それにしても、ノイズキャンセルが絶妙な味付けだ。側面のスイッチをANC側に動かすと、換気扇の音や電車の走行音、自動車のロードノイズがすっと穏やかになる。完全に姿を消すわけではないが、意識しないレベルにまで低下するのだ。

音楽再生を停止してノイズキャンセルのみ有効な状態にしたところ、その味付けが少し理解できた。音域全体のノイズを満遍なく除去しようというのではなく、人間が不快に感じる音・音域にターゲットを絞り、ノイズを低減しているようなのだ。その証拠に、近くのテレビニュースの声は聞き取れるし、他のANCヘッドホン・イヤホンで時折感じる不自然な圧迫感や閉塞感もない。

ノイキャンは圧迫感や閉塞感がなく、それでいてノイズを意識しないレベルまで低減する絶妙さ

ノイズキャンセルは、マイクで集音したノイズに逆位相の波形を再生音に重ねるアクティブ方式と、耳・鼓膜に周囲の雑音が届かないよう物理的に遮断するパッシブ方式の2つの技術により実現されるが、AONIC 50のイヤーパッドには適度なクッション性があり、長時間装着しても辛くならない程度の側圧がある。

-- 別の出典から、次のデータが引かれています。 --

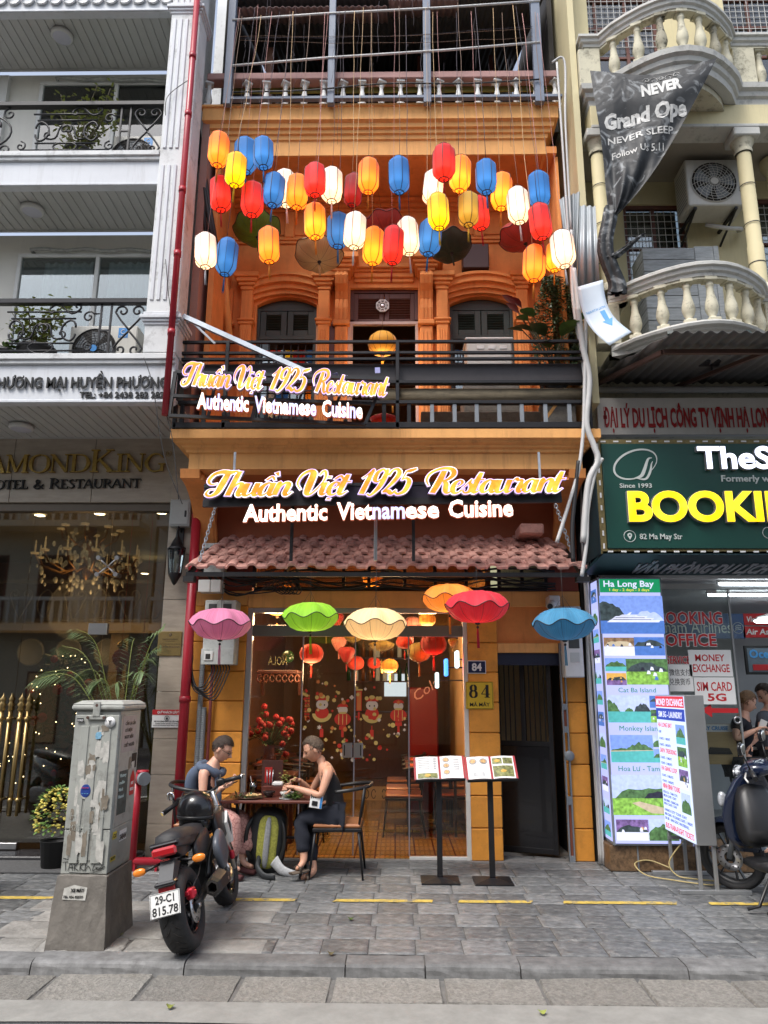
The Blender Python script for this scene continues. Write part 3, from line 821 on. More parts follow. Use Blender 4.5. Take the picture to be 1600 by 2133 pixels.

「SM58」など、数々のミュージシャンに愛用されているマイクのメーカーなだけに、集音用マイクにも長年の知見が生かされているようで、外音取り込み機能も実に優秀。ビデオ会議などの通話時においても、その性能を遺憾なく発揮してくれる。

業務用マイクで名を馳せるメーカーなだけあって、リスニングだけでなくビデオ会議などのヘッドセットにも最適だ

AONIC 50は“遥か先を見据えた”ノイキャンBTヘッドホン

Bluetoothヘッドホンは、ワイヤレスであることだけで価値があった時代から「+α」が求められる時代への過渡期にある。+αとは例えばコーデックやノイズキャンセルなどがそれにあたるが、プロセッサさえ入手すればある程度の機能は実装できてしまうだけに、+αだけでは早晩アピールできなくなることは目に見えている。

AONIC 50と1週間を共に過ごし気付いたのは、その+αが手段でも目的でもなく「通過点」という事実だ。ノイズキャンセルは効果の有無だけでなく、自然な効きにまで昇華。ワイヤレス対応は単にBluetoothで接続できるという次元を超え、独自設計ヘッドホンアンプの採用にまで踏み込んでいる。

USB/デジタル接続のサポートも、消費者のニーズを汲んだというよりは、ポテンシャルをフルに発揮できる環境を提供すべきというメーカーの信念と映る。本機は初のBluetoothノイズキャンセルヘッドホンだが、Shureは遥か先を見据えているようだ。

強いていえば、本体が折り畳み機構ではなく、そのぶんケースが大柄なことが気になるが、そこはご愛嬌。スイーベル機構ではあるため、移動中は首もとに下げて利用できるし、目に見えるところに置いておけるオーナーとしての愉悦も享受できる。一度体験すれば、この提案があながち大げさでないことは理解できるはずだ。